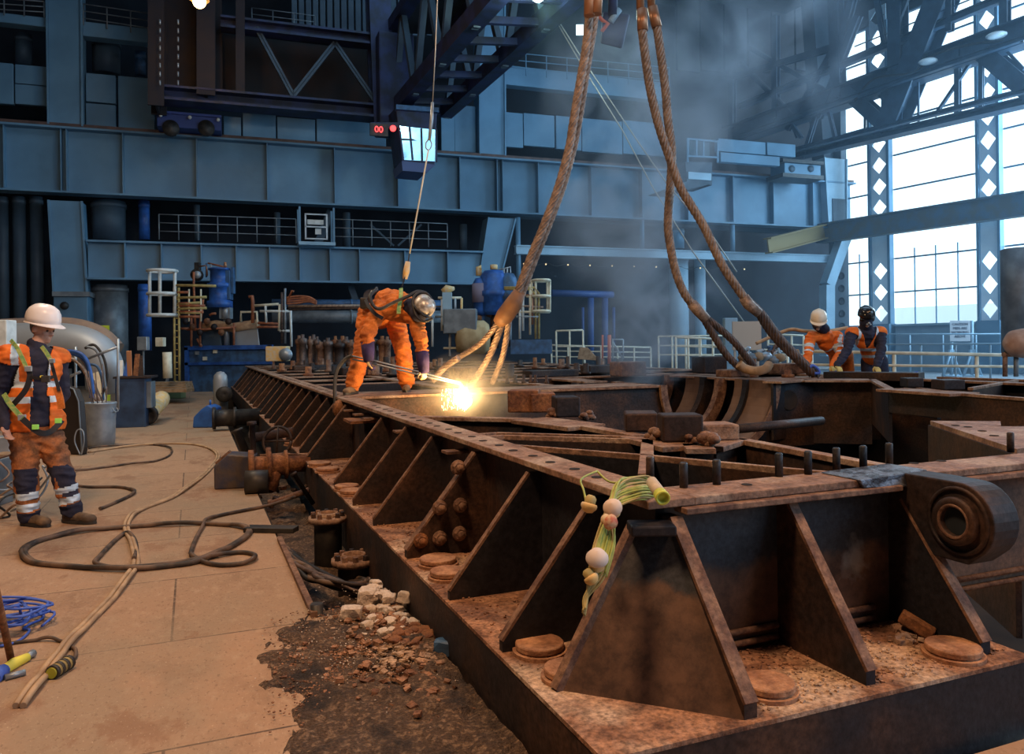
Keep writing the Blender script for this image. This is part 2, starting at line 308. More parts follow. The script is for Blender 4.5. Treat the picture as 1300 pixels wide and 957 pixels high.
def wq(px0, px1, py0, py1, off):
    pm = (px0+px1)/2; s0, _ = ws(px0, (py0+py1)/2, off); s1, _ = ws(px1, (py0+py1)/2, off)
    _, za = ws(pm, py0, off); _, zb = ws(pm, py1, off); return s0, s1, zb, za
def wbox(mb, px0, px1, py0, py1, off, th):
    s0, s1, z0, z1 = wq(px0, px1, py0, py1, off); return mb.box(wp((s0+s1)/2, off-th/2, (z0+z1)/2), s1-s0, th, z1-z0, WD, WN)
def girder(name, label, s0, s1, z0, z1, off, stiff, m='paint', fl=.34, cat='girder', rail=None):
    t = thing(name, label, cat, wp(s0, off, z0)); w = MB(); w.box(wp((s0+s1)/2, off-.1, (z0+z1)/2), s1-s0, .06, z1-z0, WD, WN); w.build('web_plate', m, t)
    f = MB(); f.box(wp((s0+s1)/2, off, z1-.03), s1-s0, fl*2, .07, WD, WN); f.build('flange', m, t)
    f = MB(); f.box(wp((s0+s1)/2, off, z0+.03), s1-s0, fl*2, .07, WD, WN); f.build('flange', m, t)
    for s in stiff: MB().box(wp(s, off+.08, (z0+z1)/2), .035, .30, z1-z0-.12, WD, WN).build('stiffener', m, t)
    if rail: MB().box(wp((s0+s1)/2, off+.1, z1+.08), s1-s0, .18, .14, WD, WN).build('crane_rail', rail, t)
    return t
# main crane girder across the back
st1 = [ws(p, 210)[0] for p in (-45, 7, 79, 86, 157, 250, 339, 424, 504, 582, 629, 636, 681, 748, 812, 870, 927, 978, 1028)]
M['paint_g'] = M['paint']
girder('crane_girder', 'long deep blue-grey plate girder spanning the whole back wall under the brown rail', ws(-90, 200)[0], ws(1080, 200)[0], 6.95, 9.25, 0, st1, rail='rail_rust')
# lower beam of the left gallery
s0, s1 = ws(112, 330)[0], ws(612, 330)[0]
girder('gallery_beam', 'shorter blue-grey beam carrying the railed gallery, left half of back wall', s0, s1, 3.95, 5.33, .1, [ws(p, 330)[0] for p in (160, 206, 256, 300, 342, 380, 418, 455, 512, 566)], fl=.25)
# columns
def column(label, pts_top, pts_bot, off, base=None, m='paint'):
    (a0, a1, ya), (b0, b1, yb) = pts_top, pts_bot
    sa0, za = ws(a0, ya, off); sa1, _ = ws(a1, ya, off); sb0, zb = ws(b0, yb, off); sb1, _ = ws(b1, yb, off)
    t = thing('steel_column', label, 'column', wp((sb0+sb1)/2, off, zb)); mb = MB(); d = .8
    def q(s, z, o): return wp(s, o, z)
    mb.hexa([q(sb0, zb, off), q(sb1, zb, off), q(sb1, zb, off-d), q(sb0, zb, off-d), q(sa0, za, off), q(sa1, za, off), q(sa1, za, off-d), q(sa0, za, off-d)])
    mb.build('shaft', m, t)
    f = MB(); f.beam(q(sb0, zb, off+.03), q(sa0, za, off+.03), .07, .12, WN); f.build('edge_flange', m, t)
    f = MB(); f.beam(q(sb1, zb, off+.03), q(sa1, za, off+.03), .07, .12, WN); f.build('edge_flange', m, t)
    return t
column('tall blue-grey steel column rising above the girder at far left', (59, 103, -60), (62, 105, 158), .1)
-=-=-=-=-
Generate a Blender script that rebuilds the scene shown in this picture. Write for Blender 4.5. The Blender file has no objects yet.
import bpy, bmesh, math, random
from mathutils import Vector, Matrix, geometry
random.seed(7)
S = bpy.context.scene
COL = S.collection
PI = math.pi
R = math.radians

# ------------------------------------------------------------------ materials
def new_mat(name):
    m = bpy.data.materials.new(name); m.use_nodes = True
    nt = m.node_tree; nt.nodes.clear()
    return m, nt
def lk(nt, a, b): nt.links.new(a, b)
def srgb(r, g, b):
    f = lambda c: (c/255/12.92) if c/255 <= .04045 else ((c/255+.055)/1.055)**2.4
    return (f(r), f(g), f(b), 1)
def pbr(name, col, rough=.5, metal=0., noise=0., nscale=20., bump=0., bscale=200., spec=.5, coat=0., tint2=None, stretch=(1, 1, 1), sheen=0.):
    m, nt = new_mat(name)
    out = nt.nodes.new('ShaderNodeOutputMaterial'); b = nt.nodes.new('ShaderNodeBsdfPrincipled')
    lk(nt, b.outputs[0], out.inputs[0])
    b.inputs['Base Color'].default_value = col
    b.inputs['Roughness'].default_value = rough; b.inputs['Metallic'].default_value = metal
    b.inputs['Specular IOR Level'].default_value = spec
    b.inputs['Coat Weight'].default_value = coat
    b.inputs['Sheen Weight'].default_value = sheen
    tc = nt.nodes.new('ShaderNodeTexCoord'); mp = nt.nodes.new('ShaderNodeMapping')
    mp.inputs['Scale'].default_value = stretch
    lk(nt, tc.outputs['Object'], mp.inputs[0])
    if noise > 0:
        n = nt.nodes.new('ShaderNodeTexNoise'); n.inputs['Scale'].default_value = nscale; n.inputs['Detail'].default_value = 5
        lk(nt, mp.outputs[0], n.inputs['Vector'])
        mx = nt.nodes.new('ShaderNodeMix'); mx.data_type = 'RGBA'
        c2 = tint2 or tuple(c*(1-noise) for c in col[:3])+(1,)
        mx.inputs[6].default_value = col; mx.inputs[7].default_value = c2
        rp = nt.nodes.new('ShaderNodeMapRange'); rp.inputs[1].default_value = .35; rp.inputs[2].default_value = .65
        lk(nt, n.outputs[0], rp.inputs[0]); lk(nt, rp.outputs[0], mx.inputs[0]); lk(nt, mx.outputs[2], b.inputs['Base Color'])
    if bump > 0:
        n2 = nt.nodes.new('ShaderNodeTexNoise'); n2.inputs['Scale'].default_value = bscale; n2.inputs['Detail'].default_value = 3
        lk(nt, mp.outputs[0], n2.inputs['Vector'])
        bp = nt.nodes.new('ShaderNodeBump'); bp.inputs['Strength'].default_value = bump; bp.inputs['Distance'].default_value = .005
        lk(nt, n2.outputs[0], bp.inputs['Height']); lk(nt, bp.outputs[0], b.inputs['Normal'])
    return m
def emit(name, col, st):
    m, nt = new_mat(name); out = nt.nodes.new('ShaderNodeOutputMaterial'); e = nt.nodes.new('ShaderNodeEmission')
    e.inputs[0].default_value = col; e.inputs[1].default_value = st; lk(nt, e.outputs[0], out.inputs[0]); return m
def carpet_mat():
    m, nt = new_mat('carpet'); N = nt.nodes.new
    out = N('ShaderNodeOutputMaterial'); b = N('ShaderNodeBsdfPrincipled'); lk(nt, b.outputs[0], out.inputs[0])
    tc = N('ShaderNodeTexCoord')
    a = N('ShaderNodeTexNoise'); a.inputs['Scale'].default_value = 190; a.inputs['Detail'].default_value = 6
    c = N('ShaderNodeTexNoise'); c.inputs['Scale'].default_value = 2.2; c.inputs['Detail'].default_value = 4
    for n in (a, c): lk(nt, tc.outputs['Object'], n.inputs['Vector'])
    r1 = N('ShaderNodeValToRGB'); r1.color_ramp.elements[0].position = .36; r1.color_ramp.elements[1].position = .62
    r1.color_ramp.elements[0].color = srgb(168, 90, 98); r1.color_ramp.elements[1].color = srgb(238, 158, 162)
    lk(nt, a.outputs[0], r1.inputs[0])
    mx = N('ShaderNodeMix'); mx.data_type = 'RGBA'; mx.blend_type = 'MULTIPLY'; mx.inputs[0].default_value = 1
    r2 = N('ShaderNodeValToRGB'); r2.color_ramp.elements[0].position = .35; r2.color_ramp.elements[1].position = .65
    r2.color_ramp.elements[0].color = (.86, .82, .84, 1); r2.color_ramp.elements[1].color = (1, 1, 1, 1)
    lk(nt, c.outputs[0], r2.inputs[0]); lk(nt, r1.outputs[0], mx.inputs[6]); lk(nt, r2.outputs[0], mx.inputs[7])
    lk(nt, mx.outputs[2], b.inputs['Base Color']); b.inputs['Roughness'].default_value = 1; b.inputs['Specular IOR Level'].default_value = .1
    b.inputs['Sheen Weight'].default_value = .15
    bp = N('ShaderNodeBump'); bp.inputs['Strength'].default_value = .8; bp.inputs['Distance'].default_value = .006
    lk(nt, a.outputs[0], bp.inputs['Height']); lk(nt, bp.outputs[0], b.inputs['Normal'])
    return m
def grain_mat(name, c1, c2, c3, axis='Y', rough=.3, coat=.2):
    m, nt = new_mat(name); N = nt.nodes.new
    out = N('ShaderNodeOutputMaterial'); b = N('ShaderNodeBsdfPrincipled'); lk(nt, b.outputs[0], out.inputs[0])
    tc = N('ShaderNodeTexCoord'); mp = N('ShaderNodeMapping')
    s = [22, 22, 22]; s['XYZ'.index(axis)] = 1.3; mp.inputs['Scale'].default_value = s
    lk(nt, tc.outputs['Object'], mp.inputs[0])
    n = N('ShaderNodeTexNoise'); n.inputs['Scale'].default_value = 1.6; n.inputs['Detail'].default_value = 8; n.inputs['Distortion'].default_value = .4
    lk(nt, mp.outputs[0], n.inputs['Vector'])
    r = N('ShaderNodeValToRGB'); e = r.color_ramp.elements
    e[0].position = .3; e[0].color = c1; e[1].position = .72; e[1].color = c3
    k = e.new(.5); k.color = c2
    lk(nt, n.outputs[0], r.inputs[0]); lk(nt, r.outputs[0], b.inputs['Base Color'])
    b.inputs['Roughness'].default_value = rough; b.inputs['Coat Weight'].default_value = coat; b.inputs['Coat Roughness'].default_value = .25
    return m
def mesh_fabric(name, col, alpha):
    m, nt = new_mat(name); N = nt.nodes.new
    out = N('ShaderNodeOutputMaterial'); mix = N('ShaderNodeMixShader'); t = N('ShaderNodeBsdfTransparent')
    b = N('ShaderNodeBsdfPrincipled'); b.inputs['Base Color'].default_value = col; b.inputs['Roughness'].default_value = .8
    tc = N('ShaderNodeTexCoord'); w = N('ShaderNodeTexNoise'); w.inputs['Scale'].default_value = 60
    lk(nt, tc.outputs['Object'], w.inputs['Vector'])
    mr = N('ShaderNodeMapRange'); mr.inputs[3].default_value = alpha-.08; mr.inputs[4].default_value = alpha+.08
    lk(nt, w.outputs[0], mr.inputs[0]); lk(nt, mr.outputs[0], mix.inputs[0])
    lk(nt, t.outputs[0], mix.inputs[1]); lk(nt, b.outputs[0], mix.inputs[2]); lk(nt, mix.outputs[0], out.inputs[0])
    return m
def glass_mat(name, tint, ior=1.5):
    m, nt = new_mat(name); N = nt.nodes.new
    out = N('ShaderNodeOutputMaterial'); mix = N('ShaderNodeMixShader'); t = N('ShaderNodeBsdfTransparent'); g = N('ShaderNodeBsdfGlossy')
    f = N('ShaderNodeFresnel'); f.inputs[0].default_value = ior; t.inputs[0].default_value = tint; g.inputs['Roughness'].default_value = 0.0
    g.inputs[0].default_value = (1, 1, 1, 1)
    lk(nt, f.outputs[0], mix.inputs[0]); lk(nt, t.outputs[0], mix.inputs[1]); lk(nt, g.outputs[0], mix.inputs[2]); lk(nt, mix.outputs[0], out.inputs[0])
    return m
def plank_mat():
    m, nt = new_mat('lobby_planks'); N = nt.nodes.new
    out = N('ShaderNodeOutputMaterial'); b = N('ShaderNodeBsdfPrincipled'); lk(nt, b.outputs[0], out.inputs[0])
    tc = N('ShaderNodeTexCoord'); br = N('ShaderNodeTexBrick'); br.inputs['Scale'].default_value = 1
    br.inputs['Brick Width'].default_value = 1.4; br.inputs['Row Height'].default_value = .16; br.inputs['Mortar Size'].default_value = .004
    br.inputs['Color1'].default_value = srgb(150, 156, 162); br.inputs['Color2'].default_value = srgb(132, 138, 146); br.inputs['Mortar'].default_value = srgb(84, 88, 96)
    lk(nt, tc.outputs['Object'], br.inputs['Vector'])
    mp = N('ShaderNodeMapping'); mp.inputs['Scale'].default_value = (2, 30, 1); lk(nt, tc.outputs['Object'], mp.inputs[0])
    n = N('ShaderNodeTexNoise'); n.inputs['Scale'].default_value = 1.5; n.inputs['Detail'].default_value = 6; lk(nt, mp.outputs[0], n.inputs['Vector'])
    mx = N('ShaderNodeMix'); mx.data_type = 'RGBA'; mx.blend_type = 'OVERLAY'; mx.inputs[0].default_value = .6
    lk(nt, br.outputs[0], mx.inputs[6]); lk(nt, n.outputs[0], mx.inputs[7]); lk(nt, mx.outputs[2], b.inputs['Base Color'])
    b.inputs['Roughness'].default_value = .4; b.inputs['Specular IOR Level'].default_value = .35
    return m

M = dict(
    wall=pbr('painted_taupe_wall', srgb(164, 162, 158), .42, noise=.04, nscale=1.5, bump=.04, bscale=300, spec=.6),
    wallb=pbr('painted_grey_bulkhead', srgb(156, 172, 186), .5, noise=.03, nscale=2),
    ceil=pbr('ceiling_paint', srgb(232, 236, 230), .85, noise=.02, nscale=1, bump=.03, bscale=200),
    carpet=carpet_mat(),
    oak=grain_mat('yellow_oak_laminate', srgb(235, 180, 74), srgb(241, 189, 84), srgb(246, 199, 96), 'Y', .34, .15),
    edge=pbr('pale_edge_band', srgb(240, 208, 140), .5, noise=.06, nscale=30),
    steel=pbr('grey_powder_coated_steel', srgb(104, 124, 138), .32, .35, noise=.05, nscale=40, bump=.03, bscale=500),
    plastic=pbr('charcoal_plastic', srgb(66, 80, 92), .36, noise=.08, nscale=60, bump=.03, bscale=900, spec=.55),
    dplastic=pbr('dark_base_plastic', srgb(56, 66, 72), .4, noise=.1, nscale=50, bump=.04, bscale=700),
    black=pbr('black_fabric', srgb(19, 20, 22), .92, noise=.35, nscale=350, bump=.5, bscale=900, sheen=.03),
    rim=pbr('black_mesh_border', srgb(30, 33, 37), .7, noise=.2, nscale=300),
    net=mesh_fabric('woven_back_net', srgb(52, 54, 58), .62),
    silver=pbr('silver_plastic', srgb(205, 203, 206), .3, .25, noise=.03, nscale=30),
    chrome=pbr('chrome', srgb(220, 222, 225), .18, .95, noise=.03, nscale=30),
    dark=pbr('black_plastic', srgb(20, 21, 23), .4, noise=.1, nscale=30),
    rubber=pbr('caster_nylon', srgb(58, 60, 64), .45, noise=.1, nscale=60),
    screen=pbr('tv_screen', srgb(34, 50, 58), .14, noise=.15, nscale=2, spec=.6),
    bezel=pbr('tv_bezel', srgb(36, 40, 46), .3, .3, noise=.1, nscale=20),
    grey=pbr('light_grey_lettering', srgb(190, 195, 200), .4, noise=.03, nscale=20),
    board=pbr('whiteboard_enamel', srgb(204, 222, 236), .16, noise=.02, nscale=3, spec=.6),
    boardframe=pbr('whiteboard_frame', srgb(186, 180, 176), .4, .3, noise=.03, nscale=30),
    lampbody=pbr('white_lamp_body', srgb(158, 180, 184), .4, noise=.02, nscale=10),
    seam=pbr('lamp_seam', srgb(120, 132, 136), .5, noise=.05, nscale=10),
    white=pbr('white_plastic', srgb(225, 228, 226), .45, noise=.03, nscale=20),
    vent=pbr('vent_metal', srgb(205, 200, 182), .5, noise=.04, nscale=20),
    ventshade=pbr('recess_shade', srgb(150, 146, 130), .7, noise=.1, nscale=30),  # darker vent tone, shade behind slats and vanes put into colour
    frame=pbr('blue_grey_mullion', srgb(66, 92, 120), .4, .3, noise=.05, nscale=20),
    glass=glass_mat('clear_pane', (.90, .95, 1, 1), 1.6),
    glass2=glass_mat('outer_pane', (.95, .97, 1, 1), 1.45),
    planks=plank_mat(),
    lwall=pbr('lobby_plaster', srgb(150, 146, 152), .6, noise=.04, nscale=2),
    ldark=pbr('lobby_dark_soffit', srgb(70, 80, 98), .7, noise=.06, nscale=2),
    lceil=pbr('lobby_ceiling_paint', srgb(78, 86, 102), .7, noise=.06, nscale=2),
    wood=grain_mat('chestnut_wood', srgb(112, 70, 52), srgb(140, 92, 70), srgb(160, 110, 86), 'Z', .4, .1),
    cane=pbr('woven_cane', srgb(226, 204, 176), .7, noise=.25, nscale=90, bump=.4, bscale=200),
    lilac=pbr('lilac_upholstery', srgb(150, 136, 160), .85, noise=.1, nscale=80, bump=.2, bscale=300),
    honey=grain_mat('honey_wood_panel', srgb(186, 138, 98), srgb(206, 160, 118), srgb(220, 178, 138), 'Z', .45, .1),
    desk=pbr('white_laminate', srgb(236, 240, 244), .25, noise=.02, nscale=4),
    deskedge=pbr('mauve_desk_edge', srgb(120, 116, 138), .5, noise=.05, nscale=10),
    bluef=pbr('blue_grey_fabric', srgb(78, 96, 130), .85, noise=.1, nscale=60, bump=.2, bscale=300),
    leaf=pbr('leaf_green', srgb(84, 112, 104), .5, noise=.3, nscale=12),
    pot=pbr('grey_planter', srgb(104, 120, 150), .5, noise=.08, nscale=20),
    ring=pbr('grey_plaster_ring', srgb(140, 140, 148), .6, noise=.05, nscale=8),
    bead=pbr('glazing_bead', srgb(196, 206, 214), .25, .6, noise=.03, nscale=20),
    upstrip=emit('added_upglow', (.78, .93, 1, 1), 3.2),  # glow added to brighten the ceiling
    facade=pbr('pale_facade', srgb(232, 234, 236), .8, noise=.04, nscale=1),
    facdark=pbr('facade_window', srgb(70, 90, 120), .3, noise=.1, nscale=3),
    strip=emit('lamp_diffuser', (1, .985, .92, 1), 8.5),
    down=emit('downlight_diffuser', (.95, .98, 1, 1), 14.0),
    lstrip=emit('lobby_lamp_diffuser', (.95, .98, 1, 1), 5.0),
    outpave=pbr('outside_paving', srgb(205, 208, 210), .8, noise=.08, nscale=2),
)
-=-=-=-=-
__Short exercise__
Which lines hold the word "this"? Copy every one of them.

__Output of the task__
Keep writing the Blender script for this image. This is part 2, starting at line 308. More parts follow. The script is for Blender 4.5. Treat the picture as 1300 pixels wide and 957 pixels high.
Generate a Blender script that rebuilds the scene shown in this picture. Write for Blender 4.5. The Blender file has no objects yet.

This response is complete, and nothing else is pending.